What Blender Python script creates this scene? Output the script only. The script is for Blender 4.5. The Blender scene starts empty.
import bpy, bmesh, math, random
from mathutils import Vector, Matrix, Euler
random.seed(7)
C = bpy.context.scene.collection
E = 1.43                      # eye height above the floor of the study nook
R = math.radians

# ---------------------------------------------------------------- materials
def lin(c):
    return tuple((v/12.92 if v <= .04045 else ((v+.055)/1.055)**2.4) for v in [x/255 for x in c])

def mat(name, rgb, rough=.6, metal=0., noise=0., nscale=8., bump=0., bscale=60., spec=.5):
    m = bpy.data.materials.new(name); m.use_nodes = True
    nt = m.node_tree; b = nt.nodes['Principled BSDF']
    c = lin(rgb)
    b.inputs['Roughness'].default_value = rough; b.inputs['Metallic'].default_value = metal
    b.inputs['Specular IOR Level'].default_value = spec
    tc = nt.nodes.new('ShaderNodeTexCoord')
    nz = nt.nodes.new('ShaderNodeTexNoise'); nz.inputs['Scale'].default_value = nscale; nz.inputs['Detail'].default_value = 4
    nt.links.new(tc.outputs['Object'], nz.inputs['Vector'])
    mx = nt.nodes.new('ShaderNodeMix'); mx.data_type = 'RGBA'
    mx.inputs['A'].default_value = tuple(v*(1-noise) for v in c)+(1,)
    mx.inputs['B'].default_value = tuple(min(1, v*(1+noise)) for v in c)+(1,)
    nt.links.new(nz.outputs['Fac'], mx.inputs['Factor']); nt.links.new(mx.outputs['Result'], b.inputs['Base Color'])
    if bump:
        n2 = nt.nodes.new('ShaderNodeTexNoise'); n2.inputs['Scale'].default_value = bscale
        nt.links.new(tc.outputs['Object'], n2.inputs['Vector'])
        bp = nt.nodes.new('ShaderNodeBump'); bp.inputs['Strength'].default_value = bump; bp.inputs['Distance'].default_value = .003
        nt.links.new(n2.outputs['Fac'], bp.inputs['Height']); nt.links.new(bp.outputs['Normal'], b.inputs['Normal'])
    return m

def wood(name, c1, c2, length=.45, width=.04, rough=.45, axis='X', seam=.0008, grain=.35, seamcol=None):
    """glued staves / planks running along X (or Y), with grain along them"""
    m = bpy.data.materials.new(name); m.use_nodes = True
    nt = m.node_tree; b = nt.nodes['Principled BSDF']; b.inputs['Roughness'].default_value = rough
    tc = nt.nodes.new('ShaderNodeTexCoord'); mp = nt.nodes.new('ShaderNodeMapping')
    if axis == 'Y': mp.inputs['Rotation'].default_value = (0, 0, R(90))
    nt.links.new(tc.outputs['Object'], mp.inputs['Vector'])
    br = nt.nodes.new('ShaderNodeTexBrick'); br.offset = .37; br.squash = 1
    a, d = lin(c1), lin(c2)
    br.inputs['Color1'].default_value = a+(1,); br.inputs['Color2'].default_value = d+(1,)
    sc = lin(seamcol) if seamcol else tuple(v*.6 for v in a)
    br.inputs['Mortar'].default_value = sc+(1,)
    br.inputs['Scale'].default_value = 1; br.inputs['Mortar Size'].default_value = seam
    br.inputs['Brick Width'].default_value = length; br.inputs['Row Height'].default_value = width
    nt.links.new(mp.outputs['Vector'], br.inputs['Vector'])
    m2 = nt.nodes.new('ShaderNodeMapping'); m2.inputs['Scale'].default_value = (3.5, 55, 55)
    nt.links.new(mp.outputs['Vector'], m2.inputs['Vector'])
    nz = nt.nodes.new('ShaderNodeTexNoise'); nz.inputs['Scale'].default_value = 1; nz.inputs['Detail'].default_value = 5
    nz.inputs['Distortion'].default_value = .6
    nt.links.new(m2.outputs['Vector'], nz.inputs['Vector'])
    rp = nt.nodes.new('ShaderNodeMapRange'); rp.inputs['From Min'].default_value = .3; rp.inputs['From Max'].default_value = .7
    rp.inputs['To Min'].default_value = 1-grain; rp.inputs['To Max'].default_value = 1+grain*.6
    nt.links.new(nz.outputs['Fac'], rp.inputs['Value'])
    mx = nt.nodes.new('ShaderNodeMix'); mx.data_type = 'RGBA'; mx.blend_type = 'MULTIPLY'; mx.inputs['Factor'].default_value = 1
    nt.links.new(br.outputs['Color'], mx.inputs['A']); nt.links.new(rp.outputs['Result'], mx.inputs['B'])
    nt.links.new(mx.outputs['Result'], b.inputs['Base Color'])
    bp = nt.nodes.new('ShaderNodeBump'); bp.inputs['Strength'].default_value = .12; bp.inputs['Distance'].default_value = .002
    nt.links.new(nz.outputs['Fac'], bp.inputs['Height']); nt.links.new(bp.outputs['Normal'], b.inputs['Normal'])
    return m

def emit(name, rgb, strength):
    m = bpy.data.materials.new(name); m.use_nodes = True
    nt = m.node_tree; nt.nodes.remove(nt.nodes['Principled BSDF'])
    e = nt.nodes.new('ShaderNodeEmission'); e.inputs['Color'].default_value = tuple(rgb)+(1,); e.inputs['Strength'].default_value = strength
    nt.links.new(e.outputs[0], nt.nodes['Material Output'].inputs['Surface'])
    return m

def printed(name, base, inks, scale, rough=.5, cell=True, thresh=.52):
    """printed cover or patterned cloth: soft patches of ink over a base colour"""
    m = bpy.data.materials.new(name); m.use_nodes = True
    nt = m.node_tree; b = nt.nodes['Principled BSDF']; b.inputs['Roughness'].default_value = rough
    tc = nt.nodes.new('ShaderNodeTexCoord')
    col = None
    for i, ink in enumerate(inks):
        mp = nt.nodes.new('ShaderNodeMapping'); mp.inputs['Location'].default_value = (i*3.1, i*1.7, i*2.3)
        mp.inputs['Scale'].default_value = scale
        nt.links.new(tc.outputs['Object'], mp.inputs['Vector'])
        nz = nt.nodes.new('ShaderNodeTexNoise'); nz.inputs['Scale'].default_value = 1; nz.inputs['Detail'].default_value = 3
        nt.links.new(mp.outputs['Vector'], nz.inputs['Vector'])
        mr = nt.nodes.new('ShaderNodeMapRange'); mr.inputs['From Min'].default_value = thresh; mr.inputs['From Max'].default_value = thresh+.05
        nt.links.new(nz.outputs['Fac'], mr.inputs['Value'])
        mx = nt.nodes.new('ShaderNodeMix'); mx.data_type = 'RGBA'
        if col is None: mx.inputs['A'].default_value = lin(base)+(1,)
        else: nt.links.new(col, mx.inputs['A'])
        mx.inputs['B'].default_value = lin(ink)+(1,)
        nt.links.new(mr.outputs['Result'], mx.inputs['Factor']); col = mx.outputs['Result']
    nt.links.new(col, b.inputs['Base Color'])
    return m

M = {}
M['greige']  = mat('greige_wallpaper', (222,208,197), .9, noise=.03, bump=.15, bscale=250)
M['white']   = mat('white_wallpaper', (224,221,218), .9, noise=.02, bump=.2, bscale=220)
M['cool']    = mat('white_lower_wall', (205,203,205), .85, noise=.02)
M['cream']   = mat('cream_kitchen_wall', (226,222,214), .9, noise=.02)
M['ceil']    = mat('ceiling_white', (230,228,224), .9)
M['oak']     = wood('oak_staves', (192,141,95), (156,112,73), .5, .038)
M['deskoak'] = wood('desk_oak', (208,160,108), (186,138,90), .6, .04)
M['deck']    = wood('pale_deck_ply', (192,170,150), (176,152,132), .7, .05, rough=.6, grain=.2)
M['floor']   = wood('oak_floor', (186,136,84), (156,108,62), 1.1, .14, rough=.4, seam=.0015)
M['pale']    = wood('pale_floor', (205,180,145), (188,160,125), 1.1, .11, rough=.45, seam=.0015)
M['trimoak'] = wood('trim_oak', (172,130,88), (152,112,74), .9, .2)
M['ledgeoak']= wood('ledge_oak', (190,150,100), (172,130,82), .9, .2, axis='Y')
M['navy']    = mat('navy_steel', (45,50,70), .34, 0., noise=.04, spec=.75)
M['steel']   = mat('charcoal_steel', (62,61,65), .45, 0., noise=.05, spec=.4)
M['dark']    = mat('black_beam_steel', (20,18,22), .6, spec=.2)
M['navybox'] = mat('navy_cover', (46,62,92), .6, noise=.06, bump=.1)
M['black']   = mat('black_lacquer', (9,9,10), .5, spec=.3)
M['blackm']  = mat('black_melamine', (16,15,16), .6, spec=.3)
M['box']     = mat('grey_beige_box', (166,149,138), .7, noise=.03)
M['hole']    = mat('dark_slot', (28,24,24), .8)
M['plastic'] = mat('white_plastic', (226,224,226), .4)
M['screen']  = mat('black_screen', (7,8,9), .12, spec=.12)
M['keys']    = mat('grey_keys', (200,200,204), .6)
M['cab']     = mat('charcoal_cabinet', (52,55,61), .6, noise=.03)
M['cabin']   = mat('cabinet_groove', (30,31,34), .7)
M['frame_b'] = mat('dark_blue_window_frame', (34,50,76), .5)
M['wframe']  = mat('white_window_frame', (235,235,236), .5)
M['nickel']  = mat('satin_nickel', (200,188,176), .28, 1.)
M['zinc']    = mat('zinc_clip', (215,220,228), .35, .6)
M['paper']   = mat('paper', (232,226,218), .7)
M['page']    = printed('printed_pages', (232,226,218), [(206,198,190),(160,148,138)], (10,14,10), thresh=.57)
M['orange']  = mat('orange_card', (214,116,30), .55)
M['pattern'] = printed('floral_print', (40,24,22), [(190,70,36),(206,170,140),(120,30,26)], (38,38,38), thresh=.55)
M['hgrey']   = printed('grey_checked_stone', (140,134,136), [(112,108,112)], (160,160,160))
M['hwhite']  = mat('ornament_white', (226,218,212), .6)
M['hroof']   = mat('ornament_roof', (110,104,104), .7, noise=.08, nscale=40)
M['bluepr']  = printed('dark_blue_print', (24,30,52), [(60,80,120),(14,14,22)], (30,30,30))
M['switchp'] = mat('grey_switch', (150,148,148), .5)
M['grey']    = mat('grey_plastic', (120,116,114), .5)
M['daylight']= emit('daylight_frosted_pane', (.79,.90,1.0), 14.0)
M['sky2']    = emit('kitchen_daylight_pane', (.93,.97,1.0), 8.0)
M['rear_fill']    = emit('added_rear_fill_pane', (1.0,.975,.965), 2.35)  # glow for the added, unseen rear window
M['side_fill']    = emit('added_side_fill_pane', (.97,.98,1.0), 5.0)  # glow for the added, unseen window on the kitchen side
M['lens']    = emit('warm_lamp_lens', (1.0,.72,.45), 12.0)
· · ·
» DO THIS
Look at the material above and copy, word for word, its lines from the first through the one containing "return tuple((v/12.92 if".

» COMPLETE ANSWER
What Blender Python script creates this scene? Output the script only. The script is for Blender 4.5. The Blender scene starts empty.
import bpy, bmesh, math, random
from mathutils import Vector, Matrix, Euler
random.seed(7)
C = bpy.context.scene.collection
E = 1.43                      # eye height above the floor of the study nook
R = math.radians

# ---------------------------------------------------------------- materials
def lin(c):
    return tuple((v/12.92 if v <= .04045 else ((v+.055)/1.055)**2.4) for v in [x/255 for x in c])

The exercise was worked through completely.